Each dancer also has a solo with a basketball (black-and-white, like Borah’s scenic units), but these passages don’t function as showpieces so much as opportunities for self-appraisal. In a slow somersault, a long balance, a series of ankle rotations, they are testing the equipment, not performing, and much of the choreography explores this link between the dance studio and the gymnasium.

The finish line and the roar of the crowd are utterly beside the point here: Perez is examining essences and he pulls us into his vision.

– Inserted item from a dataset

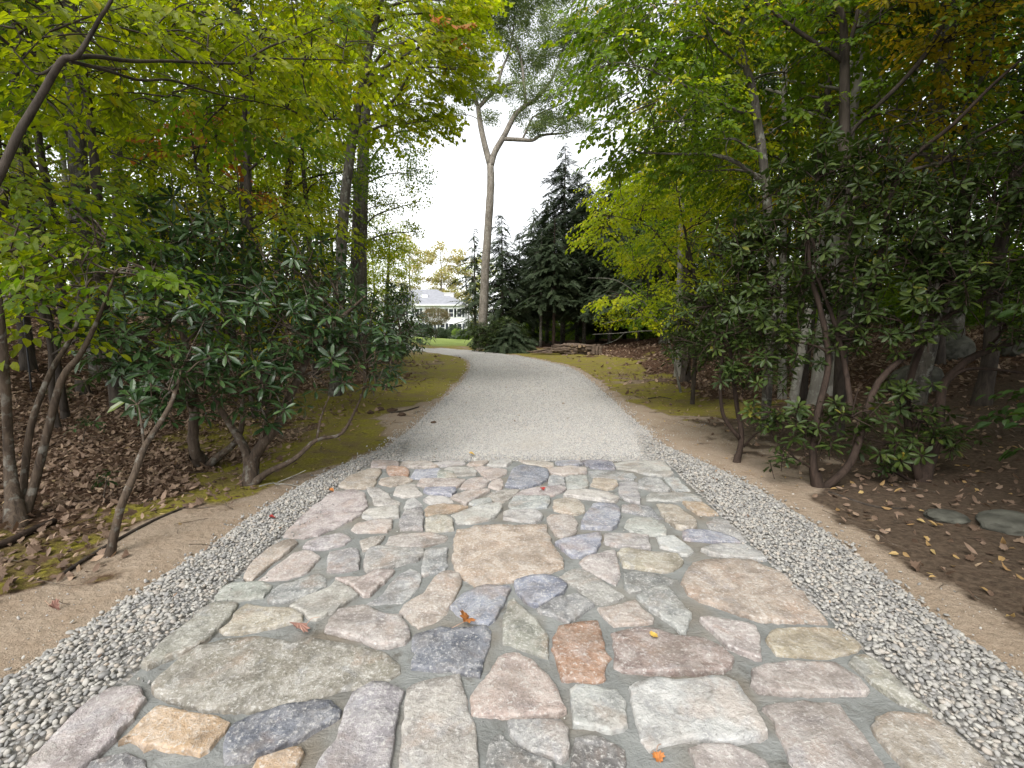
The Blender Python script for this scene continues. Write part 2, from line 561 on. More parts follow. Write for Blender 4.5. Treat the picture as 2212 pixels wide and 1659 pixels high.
def scatter(name, kind, pos, rot, scl, idx, parent=None, coll=None):
    pos = np.asarray(pos, np.float32)
    if parent is not None:
        pos = pos - np.array(parent.location, np.float32)
    me = bpy.data.meshes.new(name)
    n = len(pos)
    me.vertices.add(n)
    me.vertices.foreach_set("co", pos.ravel())
    scl = np.asarray(scl, np.float32)
    if scl.ndim == 1: scl = np.repeat(scl[:, None], 3, 1)
    for nm, ty, key, arr in (("rot", 'FLOAT_VECTOR', "vector", rot), ("scl", 'FLOAT_VECTOR', "vector", scl)):
        a = me.attributes.new(nm, ty, 'POINT'); a.data.foreach_set(key, np.asarray(arr, np.float32).ravel())
    a = me.attributes.new("idx", 'INT', 'POINT'); a.data.foreach_set("value", np.asarray(idx, np.int32))
    o = bpy.data.objects.new(name, me)
    COL.objects.link(o)
    if parent is not None:
        o.parent = parent
    md = o.modifiers.new("scatter", 'NODES')
    md.node_group = scatter_group(kind, coll or SPRAY[kind][0])
    o["kind"] = "stuff"
    return o

def view_size(pos):
    """apparent size of a 1 m thing, 0 where it is out of the picture"""
    p = np.asarray(pos, float) - np.array([0, 0, CH])
    dep = p[:, 1] * math.cos(TH) - p[:, 2] * math.sin(TH)
    uy = p[:, 1] * math.sin(TH) + p[:, 2] * math.cos(TH)
    dd = np.maximum(dep, .05)
    ok = (dep > .3) & (np.abs(p[:, 0]) < dd * 1.14) & (np.abs(uy) < dd * .86)
    return np.where(ok, 1 / dd, 0)

def dress(parent, kind, pos, az, near=0, scl=(.8, 1.25), droop=(.05, .5), roll=.3, upright=False, part='leafy_twig', spread=.6, sq=1.0):
    pos = np.asarray(pos, float); n = len(pos)
    if n == 0: return
    if upright:
        tilt = np.abs(RG.normal(0, spread, n)).clip(0, 1.6)
        rot = np.stack([RG.normal(0, .2, n), tilt, az + RG.normal(0, .7, n)], 1)
    else:
        rot = np.stack([RG.normal(0, roll, n), RG.uniform(*droop, n), az + RG.normal(0, spread, n)], 1)
    sc = RG.uniform(*scl, n)
    coll, mes = SPRAY[kind]
    idx = RG.integers(0, len(mes), n)
    size = view_size(pos) * sc
    order = np.argsort(-size)
    near = min(near, int((size > 0).sum()))
    for i in order[:near]:
        o = bpy.data.objects.new(part, mes[idx[i]])
        o.parent = parent
        o.location = Vector(pos[i]) - parent.location
        o.rotation_euler = tuple(rot[i])
        o.scale = (sc[i],) * 3
        COL.objects.link(o)
    rest = order[near:]
    if len(rest):
        s3 = np.stack([sc[rest], sc[rest], sc[rest] * sq], 1)
        scatter('foliage', kind, pos[rest], rot[rest], s3, idx[rest], parent)

# ------------------------------------------------------------------ tree builder
def densify(pts, rad, k=5):
    return catmull([Vector(p) for p in pts], list(rad), k) if len(pts) > 2 else ([Vector(p) for p in pts], list(rad))

def twigs_in(b, limb, c, r, n, rng, flat):
    for _ in range(n):
        i = rng.randrange(max(1, len(limb) * 2 // 5), len(limb))
        a = limb[i]
        d = Vector((rng.gauss(0, 1), rng.gauss(0, 1), rng.gauss(0, 1) * flat)).normalized()
        e = c + d * r * rng.uniform(.6, 1.0)
        m = a.lerp(e, .5) + Vector((rng.gauss(0, .06), rng.gauss(0, .06), rng.uniform(0, .12))) * r
        b.tube([a, m, e], [.010, .007, .003], 4, cap=False)

def make_tree(name, label, cat, trunk, rad, blobs, kind, bark, dens=45, near=0, group=None, flat=.5,
              scl=(.8, 1.25), seed=0, limbs=(), part='leafy_twig', ntw=5, sides=9, kinds2=None, droop=(.05, .5), base=None, upright=False, gap=-.10):
    """trunk: polyline, blobs: (centre, radius) leaf masses each carried by a limb of its own; limbs: extra hand drawn (pts, radii)"""
    rng = random.Random(seed * 13 + 5)
    trunk = [Vector(p) for p in trunk]
    root = empty(name, base if base is not None else trunk[0], label, cat, group)
    b = MB()
    b.tube(trunk, rad, sides, rough=.12)
    if trunk[0].z < 3:
        p0 = trunk[0]; d0 = (trunk[1] - p0).normalized()
        b.tube([p0 - d0 * .12, p0 + d0 * rad[0] * 1.2, p0 + d0 * rad[0] * 4], [rad[0] * 1.55, rad[0] * 1.2, rad[0] * .98], sides, cap=False)
    b.build('trunk', M[bark], root, True)
    tp, tr = densify(trunk, rad, 6)
    for lp, lr in limbs:
        b = MB(); b.tube(lp, lr, 7, rough=.1)
        b.build('limb', M[bark], root, True)
        q, qr = densify(lp, lr, 6)
        tp = tp + q; tr = tr + qr
    POS, AZ = [], []
    special = []
    for bl in blobs:
        c, r = Vector(bl[0]), bl[1]
        best, bi = 1e9, 0
        for i, p in enumerate(tp):
            dv = c - p
            hd = math.hypot(dv.x, dv.y)
            cost = dv.length + max(0, (p.z - (c.z - .25 * hd))) * 1.5
            if cost < best: best, bi = cost, i
        a = tp[bi]; ra = max(.006, min(tr[bi] * .6, .012 + .012 * (c - a).length))
        if (c - a).length > .25:
            mid1 = a.lerp(c, .35) + Vector((rng.gauss(0, .05), rng.gauss(0, .05), .07)) * (c - a).length
            mid2 = a.lerp(c, .7) + Vector((rng.gauss(0, .05), rng.gauss(0, .05), .06)) * (c - a).length
            lp = [a, mid1, mid2, c]; lr = [ra, ra * .75, ra * .5, max(.004, ra * .3)]
        else:
            lp = [a, a.lerp(c, .5), c]; lr = [ra, ra * .7, ra * .5]
        b = MB(); b.tube(lp, lr, 6, cap=False)
        ll, _ = densify(lp, lr, 4)
        if ntw: twigs_in(b, ll, c, r, ntw, rng, flat)
        b.build('limb', M[bark], root, True)
        n = max(4, int(dens * r * r))
        q = RG.normal(0, 1, (n, 3)); q /= np.linalg.norm(q, axis=1)[:, None]
        q *= (RG.random(n) ** .42)[:, None] * r
        q[:, 2] *= flat
        # a leaf mass breaks up into tiers and gaps
        keep = np.array([mnoise.noise(Vector((x * 1.6 / r + c.x, y * 1.6 / r + c.y, z * 3.2 / r + c.z + seed))) > gap for x, y, z in q])
        q = q[keep]
        if len(bl) > 2:
            special.append((bl[2], q + np.array(c), np.arctan2(q[:, 1] + (c.y - a.y) * .35, q[:, 0] + (c.x - a.x) * .35)))
            continue
        POS.append(q + np.array(c)); AZ.append(np.arctan2(q[:, 1] + (c.y - a.y) * .35, q[:, 0] + (c.x - a.x) * .35))
    for k_, q, az in special:
        dress(root, k_, q, az, near // 8, scl, droop, part=part, upright=upright)
    if POS:
        POS = np.concatenate(POS); AZ = np.concatenate(AZ)
        # nothing hangs into the lens or lies on the ground
        d = np.linalg.norm(POS - np.array([0, 0, CH]), axis=1)
        ok = (d > 1.7) & (POS[:, 2] > tz(POS[:, 0], POS[:, 1]) + .15)
        POS = POS[ok]; AZ = AZ[ok]
        if kinds2:
            f = vnoise(POS[:, 0] + POS[:, 2] * .7, POS[:, 1] + POS[:, 2] * .4, .9, seed % 9) > kinds2[1]
            dress(root, kinds2[0], POS[f], AZ[f], near // 4, scl, droop, part=part, upright=upright)
            dress(root, kind, POS[~f], AZ[~f], near - near // 4, scl, droop, part=part, upright=upright)
        else:
            dress(root, kind, POS, AZ, near, scl, droop, part=part, upright=upright)
    return root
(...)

Like the choreography, Scott Hiltzik’s score has an undercurrent of almost mechanical propulsion but remains essentially contemplative. For “Toss-Up,” however, he has contributed a bright complement to what seems one of Perez’s mordant commentaries on pop culture.

This time, jazz dance is the source idiom (though there’s also an outburst of Paul Taylor-style stride jumps), with the four dancers locked into wide-leaping, hip-twitching display. Clenched smiles are part of the picture, of course: Grimaldo at one point is even frozen in a grotesque mask of happy surprise. Hubbard, is that you?

As before, these familiar actions look very odd when the punch is subtracted, when performer vitality isn’t what we’re responding to. But in the welcome revival of “Red Ice,” Perez’s dancers (the same four plus Anne Goodman) show that they can project intensity all the way to the moon if required.